Written task:
From the listing below, extract every line in which the word "high" appears.

=== Supplied material ===

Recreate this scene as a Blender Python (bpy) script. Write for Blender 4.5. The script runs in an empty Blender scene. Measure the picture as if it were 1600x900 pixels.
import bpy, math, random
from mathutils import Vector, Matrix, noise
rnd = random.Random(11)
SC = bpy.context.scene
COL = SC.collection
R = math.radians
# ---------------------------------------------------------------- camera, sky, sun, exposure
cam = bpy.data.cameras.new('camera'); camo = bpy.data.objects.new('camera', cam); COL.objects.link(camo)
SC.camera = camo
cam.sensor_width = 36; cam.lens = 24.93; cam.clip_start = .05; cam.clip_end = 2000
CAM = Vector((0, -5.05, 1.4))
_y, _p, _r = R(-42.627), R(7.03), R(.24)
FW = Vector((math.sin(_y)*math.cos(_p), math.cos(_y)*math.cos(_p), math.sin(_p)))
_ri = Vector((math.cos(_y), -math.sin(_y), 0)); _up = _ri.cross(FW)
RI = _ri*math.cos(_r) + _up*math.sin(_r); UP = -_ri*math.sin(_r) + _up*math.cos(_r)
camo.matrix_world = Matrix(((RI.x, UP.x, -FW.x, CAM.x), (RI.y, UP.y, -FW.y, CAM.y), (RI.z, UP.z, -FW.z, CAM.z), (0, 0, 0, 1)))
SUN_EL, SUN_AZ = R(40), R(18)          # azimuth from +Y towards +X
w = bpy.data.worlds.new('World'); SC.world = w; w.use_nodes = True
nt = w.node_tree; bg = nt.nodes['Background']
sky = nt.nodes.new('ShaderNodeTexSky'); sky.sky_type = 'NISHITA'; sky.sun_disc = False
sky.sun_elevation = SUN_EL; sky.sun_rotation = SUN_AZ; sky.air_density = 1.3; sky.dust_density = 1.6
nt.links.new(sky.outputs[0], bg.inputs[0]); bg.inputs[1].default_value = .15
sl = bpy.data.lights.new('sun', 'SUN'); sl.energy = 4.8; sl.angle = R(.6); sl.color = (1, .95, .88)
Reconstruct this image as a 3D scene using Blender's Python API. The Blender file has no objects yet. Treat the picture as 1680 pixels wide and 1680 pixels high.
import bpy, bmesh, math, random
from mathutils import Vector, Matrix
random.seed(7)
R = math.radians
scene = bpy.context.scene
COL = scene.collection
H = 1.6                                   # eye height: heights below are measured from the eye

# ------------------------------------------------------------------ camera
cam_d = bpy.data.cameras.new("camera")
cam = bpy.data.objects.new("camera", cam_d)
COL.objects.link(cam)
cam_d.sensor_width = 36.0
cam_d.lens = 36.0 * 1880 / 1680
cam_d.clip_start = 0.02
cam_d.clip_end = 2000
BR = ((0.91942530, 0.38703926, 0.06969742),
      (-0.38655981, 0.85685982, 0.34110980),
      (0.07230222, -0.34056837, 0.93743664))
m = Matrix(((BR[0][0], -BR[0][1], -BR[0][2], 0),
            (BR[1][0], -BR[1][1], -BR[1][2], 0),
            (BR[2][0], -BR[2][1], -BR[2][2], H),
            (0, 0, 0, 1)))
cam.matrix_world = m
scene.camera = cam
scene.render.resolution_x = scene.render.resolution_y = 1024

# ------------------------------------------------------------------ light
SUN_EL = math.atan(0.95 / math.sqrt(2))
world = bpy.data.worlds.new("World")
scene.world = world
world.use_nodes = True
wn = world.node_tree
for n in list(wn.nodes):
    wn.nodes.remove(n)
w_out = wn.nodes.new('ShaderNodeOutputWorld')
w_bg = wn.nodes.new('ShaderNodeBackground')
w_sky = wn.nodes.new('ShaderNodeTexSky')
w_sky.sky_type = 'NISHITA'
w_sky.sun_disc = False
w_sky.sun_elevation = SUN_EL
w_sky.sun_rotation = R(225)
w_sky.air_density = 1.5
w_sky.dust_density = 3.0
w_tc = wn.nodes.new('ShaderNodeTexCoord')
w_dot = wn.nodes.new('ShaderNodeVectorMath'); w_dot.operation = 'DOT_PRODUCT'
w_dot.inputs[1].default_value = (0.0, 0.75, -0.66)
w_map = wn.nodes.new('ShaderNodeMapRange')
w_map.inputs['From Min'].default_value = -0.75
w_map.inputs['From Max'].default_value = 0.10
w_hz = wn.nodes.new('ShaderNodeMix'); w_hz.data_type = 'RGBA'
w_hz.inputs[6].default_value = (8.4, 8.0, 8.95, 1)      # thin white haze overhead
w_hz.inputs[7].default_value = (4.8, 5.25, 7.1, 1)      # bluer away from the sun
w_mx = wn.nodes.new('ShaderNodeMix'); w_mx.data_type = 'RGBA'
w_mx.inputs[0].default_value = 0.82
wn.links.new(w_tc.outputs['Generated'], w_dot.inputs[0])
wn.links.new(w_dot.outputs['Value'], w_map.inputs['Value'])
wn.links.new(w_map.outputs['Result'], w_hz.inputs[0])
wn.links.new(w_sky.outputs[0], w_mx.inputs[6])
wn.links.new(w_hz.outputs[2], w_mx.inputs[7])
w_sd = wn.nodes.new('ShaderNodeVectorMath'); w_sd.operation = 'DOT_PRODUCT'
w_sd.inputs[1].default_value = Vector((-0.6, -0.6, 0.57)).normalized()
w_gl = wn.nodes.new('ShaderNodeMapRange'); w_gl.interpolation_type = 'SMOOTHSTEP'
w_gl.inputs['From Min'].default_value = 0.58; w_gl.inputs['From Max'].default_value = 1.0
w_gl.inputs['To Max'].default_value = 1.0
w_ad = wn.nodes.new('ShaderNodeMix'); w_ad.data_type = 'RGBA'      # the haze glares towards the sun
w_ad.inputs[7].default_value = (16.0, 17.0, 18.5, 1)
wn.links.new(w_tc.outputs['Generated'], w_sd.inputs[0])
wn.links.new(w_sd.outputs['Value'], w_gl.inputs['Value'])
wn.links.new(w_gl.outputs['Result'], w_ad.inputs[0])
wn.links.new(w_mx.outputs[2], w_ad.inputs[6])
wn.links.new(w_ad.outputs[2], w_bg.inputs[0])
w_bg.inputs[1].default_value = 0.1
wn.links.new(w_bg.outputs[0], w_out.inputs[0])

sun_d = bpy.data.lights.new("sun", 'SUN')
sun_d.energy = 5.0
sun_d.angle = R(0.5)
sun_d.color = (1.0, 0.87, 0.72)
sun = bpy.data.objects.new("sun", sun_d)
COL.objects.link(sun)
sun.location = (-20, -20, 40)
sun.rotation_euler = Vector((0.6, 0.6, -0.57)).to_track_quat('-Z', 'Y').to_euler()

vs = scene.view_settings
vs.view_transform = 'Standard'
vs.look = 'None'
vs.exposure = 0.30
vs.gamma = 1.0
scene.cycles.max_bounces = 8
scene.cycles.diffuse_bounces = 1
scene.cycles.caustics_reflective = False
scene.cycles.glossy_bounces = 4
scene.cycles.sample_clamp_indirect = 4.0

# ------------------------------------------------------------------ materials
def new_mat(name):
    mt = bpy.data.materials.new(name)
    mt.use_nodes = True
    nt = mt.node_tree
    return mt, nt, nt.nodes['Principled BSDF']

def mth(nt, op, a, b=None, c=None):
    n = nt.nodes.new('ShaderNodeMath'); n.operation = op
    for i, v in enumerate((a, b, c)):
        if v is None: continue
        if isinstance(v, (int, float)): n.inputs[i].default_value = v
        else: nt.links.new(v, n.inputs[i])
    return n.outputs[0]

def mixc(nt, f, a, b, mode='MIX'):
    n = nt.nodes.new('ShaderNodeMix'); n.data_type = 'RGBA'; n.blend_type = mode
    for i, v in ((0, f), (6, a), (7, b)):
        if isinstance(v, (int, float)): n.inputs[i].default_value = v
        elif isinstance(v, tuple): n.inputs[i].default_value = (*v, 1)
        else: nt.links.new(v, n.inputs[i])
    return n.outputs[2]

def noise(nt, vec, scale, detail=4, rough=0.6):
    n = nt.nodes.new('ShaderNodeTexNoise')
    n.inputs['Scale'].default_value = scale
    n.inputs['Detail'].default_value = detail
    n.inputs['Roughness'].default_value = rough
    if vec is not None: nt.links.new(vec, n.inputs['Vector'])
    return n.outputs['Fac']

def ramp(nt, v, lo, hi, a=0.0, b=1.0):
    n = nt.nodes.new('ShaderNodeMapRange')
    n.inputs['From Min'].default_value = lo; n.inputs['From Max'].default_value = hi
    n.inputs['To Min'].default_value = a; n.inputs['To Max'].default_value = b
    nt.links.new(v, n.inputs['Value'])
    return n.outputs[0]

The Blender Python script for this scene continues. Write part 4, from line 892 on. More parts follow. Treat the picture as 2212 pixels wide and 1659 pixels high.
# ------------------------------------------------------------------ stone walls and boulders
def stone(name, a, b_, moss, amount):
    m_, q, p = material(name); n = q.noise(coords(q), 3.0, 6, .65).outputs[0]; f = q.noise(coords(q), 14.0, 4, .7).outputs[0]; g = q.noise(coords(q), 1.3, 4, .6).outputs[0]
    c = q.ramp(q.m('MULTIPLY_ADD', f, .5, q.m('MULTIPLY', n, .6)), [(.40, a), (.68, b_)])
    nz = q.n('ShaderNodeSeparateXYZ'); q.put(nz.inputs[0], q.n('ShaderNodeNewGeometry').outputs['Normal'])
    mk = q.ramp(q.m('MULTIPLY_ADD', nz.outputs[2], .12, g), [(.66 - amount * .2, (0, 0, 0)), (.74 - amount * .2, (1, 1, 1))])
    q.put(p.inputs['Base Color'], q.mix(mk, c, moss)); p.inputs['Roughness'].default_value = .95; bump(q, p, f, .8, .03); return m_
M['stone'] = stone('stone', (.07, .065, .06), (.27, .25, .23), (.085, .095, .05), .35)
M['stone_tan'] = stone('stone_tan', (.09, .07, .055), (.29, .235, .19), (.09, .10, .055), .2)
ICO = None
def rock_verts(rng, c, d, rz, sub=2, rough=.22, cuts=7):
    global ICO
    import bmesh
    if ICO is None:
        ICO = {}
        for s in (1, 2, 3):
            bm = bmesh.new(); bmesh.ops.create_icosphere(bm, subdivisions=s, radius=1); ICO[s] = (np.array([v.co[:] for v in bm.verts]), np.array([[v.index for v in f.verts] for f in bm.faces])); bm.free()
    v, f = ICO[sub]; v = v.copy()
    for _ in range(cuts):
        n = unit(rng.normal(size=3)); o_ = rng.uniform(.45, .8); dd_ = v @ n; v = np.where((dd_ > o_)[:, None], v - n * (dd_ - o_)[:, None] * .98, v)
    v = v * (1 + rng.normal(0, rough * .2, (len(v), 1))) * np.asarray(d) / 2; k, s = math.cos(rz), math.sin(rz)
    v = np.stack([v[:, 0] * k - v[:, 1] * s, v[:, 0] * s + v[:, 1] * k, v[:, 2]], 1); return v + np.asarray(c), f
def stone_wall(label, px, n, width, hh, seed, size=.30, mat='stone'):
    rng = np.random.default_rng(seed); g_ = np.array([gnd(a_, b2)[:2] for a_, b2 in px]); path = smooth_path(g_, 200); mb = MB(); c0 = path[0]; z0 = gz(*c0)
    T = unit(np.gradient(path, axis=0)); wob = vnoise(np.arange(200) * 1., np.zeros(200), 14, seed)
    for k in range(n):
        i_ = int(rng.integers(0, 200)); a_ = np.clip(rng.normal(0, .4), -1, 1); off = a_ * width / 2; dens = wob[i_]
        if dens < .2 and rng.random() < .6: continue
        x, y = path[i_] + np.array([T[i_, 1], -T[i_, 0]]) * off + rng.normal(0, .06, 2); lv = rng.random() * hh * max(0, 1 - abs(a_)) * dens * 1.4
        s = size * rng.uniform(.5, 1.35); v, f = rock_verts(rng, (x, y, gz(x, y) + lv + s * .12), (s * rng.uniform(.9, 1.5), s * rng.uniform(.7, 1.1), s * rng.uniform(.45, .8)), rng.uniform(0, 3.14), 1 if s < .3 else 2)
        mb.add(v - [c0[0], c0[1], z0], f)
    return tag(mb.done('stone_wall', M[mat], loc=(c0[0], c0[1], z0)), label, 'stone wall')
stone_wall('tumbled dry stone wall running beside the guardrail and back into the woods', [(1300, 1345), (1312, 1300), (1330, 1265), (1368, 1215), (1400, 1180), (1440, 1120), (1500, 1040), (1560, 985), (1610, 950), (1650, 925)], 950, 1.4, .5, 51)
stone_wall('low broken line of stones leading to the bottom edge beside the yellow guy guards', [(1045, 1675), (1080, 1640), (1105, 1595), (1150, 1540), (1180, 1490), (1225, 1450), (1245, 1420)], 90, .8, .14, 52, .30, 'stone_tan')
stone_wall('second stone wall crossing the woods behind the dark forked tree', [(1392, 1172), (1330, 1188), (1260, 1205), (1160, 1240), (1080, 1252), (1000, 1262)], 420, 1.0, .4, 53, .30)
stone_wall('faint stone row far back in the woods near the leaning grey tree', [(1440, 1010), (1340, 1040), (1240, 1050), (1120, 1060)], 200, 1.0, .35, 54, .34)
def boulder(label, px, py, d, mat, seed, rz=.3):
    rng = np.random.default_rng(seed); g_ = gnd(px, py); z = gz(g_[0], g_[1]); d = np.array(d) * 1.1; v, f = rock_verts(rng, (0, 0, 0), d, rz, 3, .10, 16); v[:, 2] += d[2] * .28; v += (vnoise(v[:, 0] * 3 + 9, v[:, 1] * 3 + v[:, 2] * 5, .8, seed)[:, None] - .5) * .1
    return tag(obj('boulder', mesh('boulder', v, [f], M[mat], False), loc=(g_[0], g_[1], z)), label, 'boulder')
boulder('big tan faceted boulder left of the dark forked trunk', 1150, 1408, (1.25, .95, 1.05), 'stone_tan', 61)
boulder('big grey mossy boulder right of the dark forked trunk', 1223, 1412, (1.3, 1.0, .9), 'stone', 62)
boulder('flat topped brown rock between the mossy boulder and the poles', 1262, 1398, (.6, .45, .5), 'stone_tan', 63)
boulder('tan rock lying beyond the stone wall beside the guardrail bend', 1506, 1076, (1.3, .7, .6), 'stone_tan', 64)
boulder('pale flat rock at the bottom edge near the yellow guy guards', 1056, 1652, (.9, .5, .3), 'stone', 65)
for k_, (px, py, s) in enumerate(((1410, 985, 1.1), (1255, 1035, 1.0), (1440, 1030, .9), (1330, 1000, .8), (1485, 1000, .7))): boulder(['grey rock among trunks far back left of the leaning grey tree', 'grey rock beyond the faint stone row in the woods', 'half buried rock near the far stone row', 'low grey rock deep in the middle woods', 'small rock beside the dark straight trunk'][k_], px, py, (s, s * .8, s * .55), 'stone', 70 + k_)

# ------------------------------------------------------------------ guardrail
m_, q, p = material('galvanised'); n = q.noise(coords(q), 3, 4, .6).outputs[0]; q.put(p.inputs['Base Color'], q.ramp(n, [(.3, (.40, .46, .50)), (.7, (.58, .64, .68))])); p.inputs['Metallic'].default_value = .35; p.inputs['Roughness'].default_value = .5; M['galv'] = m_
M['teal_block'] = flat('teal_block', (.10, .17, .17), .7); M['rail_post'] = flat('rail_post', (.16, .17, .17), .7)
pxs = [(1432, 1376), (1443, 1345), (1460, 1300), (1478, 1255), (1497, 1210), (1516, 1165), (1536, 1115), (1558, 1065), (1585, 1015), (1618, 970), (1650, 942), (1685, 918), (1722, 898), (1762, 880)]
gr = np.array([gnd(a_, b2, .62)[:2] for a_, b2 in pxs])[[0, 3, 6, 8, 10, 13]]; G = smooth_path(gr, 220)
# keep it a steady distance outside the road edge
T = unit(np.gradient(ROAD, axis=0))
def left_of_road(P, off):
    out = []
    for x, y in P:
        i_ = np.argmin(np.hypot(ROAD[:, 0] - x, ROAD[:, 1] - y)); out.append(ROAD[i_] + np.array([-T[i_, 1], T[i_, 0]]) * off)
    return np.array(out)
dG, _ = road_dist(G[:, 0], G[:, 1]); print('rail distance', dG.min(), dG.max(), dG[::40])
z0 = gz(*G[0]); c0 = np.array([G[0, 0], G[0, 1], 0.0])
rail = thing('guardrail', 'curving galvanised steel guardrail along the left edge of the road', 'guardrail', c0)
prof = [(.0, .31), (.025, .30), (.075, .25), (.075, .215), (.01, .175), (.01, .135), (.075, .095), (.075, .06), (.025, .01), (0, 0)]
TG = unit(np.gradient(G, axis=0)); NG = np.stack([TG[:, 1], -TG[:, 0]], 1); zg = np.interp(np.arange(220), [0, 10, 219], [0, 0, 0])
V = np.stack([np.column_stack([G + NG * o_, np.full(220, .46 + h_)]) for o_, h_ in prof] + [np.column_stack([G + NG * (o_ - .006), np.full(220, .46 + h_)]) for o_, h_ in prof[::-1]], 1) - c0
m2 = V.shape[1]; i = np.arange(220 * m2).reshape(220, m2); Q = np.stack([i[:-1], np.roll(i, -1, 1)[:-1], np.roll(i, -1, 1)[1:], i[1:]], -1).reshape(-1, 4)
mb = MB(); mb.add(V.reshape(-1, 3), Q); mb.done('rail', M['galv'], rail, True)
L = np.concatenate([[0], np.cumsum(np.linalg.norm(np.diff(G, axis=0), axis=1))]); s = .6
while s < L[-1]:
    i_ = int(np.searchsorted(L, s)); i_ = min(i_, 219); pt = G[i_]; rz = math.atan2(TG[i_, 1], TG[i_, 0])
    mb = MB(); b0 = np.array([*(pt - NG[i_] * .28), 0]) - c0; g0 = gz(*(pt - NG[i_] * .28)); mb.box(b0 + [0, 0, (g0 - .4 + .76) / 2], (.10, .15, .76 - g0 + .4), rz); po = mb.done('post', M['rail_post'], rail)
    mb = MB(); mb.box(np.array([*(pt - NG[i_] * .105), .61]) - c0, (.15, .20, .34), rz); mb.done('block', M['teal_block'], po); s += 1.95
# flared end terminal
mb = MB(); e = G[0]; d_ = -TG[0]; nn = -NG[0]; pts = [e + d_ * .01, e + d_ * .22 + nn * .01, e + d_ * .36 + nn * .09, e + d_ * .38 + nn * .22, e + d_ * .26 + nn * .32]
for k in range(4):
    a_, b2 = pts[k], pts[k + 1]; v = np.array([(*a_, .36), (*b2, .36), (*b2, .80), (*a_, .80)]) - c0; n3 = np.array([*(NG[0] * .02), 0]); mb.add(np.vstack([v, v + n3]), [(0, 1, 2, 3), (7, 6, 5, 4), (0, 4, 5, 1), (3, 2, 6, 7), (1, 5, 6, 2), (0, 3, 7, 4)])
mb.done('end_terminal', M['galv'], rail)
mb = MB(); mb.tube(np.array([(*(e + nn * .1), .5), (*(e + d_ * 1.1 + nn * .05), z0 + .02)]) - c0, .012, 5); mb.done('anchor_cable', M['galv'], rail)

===

Response to this exercise:
Reconstruct this image as a 3D scene using Blender's Python API. The Blender file has no objects yet. Treat the picture as 1680 pixels wide and 1680 pixels high.
The Blender Python script for this scene continues. Write part 4, from line 892 on. More parts follow. Treat the picture as 2212 pixels wide and 1659 pixels high.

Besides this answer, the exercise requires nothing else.